Perhaps this was cheaper than adding yet another (or two or three) fets in series.

... but of course it was cheaper ...
 
Thanks all, much appreciated.

So, presumably for this to work the impedances for + and - inputs need to be pretty well matched, can't quite see how that works out but will assume it was done this way as a result of trial and error, as mentioned above.

Any ideas why R94 is there? putting it before the FETs would give the same series resistance but would increase the muting attenuation, no?
 
I was wondering that myself. Perhaps it just "sounded better" or performed some other sort of "matching" when tweaked.

If you look at the schem from a certain angle, the 3 x 3k3 in "+" leg add to 9k9, which should be a good-enough match for the R154 10k in the "-" leg. (when the mute isn't in fact "muting", IOW when fets are off).

Could be something else entirely... ?
 
Nope. It's actually (f.e. at vol. pot at "0"): ((10k in parallel with 4R7) in series with 2k2) in parallel with 5k1)

That's what the "-" input sees. So actually, something roughly like 1k5.

So the balance in "legs" to my eyes ends with the 9k9/10k ratio that jumps out when you look at the schematic.

To unriddle this one, perhaps you should hunt down the actual designer.

To me, it looks like someone started with a "de-balancer" circuit, and then by trial-and-error got to where it stands as-is.

 
This is what used to be called a Pooge or a tweak...

They started with the 2 jfet shunt mute and then looked for practical ways to improve the mute kill using the following op amp as a differential to subtract out a small error voltage derived from the mute input.  Any one of the three resistors in the subtract path could be varied for deepest kill. I suspect at least two of those values were already in use else where in the circuit, perhaps all three.

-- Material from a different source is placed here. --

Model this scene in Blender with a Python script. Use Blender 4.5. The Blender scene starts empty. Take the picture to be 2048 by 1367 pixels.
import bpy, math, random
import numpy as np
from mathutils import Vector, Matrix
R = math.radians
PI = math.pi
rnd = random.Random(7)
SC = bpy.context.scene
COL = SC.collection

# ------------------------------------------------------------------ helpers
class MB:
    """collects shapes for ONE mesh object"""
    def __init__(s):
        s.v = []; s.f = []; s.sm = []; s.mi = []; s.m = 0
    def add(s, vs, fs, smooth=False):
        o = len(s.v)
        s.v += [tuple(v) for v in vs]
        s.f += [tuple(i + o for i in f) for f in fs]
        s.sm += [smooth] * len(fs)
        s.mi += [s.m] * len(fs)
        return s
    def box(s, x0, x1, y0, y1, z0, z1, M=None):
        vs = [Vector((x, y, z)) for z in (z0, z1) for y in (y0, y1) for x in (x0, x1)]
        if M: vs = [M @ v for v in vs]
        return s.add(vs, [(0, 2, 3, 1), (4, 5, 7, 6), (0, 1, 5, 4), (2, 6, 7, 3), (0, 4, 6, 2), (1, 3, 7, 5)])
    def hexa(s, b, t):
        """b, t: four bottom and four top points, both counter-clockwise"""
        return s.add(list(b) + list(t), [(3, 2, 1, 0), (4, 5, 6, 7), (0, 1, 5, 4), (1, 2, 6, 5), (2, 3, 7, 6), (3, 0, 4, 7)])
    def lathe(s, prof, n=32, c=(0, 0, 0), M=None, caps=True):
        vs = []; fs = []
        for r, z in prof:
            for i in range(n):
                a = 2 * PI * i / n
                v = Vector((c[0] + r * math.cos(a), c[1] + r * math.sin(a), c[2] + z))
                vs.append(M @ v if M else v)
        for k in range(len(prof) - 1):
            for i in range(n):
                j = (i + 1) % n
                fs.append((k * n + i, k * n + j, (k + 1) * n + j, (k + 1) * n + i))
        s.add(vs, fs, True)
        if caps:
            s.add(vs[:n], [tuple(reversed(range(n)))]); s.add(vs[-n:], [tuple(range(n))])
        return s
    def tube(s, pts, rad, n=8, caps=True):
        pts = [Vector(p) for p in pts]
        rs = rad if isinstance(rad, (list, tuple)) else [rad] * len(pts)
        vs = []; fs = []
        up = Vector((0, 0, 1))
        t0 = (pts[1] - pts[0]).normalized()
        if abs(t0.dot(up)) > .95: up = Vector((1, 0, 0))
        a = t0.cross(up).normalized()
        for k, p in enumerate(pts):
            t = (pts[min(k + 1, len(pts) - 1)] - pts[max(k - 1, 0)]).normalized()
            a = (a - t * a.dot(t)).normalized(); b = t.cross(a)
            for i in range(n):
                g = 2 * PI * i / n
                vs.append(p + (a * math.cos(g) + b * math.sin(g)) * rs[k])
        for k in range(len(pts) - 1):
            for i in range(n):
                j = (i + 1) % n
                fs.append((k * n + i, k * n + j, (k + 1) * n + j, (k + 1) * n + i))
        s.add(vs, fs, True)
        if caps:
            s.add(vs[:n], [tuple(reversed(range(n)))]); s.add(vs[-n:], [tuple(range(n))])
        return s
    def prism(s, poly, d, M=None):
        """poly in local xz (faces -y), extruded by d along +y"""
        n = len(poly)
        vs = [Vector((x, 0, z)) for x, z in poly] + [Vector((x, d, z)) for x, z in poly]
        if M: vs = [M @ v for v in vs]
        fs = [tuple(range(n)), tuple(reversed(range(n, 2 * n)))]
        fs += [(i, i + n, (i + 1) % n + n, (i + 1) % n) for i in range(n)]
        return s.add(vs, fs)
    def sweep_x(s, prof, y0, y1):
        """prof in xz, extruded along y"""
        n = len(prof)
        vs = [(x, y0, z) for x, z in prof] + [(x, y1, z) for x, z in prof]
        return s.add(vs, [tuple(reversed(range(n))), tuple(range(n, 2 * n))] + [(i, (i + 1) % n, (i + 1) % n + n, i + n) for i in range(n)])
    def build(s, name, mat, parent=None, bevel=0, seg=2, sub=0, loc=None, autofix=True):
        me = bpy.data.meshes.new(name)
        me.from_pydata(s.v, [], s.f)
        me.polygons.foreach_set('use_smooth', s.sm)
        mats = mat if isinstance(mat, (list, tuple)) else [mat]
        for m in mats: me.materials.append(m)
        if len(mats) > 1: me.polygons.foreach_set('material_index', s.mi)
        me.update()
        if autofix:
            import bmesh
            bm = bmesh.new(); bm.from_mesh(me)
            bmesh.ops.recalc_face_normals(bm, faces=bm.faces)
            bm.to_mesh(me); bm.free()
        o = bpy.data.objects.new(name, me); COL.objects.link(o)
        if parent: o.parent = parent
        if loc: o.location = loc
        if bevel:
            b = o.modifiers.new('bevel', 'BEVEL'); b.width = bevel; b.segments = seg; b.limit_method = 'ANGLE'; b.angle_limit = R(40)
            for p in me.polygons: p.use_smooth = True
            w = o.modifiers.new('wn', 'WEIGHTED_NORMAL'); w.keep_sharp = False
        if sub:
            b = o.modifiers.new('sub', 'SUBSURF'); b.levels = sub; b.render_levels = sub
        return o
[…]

Starting with a blank sheet of paper, I would have made the 2.2k R larger to reduce noise gain of that stage, but suspect that combination delivered good kill using standard parts already in use and the resulting kill and noise floor was adequate .

JR
 
Had another look at the schematic, they use  this circuit elsewhere but with different values for the 10k, 4r7 combo!

Ah well, time to forget about this circuit me thinks! Cheers all.
 
FETlife said:
Had another look at the schematic, they use  this circuit elsewhere but with different values for the 10k, 4r7 combo!

Ah well, time to forget about this circuit me thinks! Cheers all.

Different JFETs will exhibit different Rds on, so require a different ratio on the tweak to provide deepest mute.